[RECORDS FOR THIS TASK]

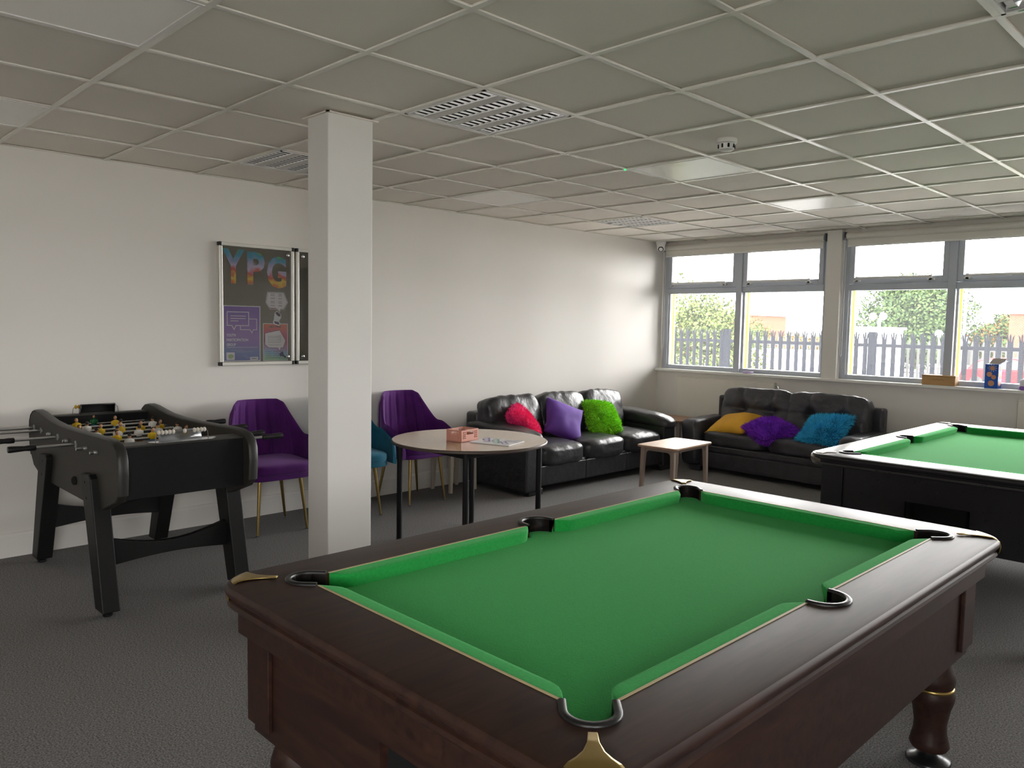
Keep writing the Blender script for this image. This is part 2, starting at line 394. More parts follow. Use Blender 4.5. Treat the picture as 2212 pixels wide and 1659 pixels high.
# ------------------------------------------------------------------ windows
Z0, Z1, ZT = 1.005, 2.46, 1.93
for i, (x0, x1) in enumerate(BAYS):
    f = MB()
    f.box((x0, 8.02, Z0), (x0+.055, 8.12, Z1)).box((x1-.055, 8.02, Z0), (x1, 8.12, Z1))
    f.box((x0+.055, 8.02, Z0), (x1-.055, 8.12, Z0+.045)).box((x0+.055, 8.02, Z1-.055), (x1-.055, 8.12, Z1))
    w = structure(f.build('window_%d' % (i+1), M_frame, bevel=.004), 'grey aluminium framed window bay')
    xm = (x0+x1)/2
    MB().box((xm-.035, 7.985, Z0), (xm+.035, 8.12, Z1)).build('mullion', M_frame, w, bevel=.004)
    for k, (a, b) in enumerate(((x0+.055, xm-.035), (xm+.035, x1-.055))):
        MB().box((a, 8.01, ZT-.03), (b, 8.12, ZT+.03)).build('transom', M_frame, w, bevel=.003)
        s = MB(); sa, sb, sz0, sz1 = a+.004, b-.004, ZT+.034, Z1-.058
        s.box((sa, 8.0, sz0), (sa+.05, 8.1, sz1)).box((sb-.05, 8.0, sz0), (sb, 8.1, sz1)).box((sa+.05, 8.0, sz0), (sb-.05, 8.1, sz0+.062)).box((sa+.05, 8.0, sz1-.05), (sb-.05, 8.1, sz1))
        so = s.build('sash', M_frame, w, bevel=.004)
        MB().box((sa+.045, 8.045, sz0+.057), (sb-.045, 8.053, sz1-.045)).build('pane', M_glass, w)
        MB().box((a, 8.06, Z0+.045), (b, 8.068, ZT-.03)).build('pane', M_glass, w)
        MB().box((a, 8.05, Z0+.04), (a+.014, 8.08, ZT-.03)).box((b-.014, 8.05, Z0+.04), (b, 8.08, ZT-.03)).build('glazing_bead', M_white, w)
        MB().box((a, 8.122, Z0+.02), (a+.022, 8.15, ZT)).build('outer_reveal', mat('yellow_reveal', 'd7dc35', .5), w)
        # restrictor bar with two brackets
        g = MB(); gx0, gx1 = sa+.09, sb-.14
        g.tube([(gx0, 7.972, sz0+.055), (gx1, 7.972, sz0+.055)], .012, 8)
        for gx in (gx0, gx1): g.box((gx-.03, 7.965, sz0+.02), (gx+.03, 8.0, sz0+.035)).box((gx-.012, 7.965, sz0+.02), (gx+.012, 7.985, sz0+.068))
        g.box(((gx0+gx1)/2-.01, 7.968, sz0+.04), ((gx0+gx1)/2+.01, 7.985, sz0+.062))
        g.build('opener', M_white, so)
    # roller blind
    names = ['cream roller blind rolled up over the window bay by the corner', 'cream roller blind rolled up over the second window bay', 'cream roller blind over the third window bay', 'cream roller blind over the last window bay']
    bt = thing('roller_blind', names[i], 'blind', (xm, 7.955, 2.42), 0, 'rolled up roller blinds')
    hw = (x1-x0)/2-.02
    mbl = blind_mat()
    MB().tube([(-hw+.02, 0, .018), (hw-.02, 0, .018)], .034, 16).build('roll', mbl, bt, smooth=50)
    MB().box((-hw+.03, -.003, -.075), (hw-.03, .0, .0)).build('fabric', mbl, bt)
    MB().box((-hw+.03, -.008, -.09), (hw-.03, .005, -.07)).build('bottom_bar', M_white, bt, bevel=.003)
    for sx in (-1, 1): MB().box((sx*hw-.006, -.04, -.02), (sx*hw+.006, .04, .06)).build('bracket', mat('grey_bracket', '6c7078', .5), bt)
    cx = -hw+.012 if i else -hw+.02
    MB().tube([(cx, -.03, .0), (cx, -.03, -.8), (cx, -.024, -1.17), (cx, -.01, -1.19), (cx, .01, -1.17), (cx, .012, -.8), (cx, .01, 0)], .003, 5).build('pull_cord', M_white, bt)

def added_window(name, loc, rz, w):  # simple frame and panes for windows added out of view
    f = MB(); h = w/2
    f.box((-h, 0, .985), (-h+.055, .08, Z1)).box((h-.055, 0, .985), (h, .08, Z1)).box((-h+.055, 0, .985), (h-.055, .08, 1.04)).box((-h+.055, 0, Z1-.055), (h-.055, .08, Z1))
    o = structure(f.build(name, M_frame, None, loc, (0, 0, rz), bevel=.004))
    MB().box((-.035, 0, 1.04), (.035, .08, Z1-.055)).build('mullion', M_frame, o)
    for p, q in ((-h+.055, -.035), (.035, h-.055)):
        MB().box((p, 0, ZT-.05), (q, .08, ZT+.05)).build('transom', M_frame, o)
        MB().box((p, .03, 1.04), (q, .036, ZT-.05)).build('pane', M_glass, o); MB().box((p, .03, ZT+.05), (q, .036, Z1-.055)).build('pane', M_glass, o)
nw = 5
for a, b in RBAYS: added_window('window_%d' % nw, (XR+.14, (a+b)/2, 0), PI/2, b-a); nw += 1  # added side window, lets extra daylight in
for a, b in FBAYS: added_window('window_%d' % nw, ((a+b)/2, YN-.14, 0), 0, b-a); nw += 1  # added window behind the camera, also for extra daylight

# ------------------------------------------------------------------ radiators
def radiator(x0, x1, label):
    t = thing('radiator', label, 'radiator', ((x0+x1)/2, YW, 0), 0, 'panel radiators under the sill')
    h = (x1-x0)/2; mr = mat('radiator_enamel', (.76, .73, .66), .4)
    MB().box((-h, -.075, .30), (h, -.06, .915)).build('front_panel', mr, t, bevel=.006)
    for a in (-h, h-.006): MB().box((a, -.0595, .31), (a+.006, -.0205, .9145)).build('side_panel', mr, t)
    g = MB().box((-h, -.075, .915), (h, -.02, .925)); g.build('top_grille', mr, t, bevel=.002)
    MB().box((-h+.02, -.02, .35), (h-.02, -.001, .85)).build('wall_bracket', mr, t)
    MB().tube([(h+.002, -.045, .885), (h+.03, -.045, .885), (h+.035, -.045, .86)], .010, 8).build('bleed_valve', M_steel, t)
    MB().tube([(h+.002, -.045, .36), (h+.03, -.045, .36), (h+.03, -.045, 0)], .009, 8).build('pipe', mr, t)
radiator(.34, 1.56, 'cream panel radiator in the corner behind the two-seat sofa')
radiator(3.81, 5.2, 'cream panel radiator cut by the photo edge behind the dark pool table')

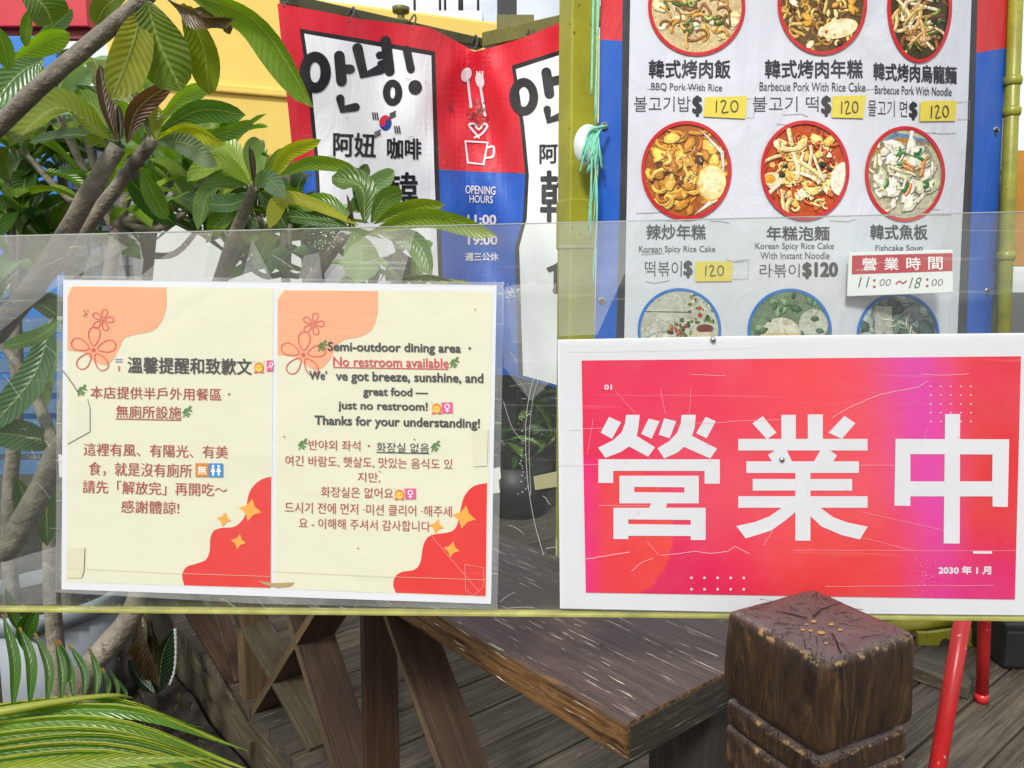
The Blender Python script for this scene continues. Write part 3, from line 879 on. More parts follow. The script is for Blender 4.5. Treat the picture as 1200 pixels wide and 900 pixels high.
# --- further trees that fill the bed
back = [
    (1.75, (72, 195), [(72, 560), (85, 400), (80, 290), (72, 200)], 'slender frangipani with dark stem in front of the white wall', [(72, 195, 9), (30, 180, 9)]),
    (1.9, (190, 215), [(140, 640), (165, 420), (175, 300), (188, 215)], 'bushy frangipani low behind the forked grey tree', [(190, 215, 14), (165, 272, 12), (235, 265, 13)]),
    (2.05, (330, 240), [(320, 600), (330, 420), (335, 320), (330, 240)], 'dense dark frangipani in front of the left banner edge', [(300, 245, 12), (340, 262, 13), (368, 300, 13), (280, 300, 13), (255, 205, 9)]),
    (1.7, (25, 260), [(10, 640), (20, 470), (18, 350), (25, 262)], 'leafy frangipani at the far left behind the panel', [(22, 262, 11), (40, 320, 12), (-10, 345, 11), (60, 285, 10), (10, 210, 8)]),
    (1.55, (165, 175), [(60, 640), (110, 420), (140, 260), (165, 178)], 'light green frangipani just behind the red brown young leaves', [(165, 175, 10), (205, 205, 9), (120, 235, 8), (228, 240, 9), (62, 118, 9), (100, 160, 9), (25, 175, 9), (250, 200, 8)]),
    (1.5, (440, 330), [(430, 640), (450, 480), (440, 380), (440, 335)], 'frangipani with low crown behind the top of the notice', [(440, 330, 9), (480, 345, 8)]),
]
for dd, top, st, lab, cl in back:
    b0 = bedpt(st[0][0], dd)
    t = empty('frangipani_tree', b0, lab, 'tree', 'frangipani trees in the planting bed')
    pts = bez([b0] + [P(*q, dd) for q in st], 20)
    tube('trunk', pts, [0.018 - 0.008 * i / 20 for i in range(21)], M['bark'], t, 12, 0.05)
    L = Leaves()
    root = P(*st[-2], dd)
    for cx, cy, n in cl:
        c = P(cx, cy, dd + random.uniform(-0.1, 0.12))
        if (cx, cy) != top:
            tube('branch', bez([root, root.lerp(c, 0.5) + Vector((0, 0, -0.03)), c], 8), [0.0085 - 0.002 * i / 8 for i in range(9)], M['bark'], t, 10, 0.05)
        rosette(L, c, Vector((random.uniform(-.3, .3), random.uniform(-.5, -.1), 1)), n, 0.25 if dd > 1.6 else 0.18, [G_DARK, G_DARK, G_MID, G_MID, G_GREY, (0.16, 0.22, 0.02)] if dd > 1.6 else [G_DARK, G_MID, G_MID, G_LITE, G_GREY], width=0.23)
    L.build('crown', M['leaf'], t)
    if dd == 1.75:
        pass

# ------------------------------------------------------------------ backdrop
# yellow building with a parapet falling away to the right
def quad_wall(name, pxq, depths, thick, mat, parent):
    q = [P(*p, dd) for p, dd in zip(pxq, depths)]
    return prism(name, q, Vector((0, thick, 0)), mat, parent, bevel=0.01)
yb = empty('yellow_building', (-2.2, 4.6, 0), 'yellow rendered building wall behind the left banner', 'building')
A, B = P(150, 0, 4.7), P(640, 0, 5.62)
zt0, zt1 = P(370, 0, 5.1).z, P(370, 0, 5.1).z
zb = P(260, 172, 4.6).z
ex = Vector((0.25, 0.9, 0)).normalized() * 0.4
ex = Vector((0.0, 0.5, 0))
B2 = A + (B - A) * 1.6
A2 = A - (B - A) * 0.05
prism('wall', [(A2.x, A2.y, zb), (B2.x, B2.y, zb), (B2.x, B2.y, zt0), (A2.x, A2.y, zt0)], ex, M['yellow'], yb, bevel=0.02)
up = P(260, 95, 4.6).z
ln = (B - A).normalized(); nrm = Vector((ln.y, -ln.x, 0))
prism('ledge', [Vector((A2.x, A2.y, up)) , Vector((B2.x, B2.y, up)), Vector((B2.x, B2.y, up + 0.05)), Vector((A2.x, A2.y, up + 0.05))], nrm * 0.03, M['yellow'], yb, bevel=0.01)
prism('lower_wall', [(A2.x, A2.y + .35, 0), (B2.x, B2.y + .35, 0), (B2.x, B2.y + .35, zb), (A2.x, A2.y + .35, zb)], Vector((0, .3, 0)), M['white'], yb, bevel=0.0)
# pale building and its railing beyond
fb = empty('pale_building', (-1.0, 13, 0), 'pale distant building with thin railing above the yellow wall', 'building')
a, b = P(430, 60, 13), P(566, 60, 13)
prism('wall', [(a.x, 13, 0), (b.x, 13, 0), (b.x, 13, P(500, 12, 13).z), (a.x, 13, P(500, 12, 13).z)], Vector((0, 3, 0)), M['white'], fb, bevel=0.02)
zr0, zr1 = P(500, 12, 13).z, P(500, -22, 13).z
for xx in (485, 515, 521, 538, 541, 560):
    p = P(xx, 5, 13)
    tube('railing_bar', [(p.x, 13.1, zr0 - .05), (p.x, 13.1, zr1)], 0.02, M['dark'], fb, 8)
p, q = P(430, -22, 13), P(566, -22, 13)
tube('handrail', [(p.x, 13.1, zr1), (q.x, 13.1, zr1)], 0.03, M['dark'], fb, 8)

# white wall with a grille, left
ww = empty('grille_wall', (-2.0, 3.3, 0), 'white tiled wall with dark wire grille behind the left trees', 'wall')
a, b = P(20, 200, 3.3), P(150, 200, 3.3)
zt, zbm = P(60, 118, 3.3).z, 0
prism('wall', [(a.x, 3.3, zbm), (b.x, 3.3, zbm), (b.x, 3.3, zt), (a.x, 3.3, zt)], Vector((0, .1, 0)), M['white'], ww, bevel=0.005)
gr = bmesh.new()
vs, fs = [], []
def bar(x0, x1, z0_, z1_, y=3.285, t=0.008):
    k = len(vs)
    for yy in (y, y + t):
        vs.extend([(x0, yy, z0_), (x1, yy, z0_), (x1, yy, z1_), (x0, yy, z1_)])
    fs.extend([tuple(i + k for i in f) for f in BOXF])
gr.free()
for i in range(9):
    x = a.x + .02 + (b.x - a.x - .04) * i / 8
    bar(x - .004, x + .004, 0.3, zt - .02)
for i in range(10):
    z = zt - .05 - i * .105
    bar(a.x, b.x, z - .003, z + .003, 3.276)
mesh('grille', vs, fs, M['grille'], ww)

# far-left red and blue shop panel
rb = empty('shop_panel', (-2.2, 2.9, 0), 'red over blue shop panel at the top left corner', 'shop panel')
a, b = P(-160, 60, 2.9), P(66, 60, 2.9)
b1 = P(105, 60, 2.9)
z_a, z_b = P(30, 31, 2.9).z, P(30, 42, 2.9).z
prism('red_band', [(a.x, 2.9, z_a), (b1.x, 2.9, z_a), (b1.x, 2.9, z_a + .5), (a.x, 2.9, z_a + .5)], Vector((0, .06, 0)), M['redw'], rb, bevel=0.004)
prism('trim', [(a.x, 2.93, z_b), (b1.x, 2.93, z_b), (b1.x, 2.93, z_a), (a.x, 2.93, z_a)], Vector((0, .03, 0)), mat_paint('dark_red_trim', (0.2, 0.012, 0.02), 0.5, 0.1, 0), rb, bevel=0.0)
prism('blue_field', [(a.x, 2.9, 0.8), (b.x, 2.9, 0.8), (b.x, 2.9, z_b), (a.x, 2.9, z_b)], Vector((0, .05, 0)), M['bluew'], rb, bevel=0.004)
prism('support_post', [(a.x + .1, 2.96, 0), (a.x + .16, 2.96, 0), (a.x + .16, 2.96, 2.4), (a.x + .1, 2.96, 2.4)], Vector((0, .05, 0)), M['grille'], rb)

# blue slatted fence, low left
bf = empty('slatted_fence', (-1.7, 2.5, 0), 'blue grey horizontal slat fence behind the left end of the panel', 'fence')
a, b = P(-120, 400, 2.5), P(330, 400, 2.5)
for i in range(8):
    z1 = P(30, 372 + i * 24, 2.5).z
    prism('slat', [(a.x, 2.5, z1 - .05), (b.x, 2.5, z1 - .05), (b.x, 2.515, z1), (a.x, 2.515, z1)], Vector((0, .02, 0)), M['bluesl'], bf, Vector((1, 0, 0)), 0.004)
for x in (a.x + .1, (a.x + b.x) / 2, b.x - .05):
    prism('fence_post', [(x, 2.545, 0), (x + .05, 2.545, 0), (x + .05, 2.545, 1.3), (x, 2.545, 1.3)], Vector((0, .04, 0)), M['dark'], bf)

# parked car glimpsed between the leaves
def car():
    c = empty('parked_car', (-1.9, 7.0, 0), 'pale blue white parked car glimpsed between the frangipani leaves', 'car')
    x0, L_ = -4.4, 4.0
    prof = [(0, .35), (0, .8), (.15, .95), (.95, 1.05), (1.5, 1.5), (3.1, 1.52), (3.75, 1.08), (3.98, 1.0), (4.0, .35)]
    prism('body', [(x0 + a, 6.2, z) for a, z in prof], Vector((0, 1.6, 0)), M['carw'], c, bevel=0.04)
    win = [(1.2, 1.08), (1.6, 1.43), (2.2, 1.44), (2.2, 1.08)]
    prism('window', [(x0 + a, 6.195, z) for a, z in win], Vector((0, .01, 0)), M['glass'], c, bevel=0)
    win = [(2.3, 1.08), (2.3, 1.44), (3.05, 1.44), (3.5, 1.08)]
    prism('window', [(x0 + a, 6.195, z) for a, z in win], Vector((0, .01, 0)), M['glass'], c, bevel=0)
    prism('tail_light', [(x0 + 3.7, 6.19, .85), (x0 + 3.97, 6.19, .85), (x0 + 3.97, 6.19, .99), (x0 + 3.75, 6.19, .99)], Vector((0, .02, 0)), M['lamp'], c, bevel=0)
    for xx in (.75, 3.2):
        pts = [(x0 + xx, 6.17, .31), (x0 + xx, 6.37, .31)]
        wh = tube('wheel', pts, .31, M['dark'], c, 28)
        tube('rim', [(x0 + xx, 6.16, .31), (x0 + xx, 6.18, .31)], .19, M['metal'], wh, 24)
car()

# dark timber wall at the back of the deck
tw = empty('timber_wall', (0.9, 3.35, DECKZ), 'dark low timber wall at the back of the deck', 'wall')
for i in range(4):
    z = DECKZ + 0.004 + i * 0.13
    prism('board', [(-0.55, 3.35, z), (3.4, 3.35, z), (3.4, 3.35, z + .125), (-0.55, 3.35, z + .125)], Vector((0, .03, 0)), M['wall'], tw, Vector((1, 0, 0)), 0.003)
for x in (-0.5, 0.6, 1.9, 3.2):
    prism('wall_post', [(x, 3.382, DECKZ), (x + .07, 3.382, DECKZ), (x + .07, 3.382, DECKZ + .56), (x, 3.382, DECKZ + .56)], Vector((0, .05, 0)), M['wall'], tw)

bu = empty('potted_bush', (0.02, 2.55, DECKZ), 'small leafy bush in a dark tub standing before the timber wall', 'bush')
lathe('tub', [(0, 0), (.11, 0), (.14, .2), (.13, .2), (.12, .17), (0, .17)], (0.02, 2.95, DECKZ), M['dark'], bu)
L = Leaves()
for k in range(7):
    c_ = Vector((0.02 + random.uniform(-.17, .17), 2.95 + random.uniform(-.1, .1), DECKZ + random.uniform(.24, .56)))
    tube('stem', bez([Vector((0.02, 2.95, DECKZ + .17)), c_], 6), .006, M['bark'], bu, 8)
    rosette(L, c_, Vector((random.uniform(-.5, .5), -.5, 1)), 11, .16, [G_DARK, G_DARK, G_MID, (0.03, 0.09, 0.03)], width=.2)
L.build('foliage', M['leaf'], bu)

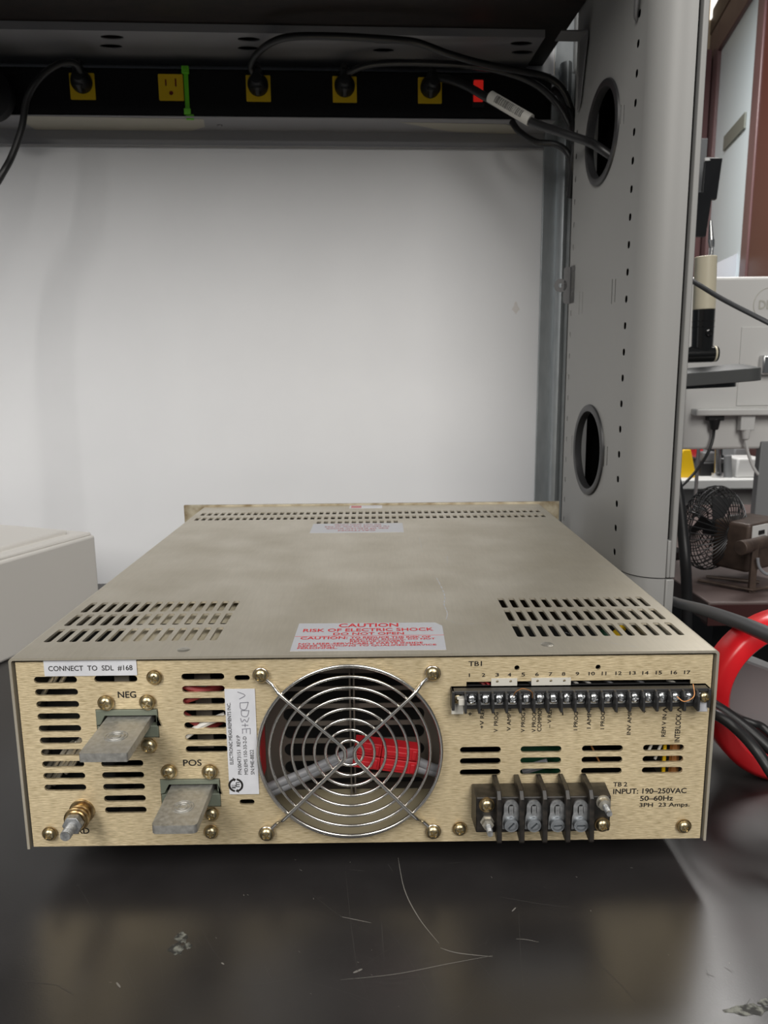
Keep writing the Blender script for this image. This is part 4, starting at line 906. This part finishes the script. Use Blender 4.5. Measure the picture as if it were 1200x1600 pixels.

[OBJECTIVE]
In the listing, find all lines with the string "parts" and copy them.

[WRITTEN SOLUTION]
Keep writing the Blender script for this image. This is part 2, starting at line 394. More parts follow. Use Blender 4.5. Treat the picture as 2212 pixels wide and 1659 pixels high.
The Blender Python script for this scene continues. Write part 3, from line 879 on. More parts follow. The script is for Blender 4.5. Treat the picture as 1200 pixels wide and 900 pixels high.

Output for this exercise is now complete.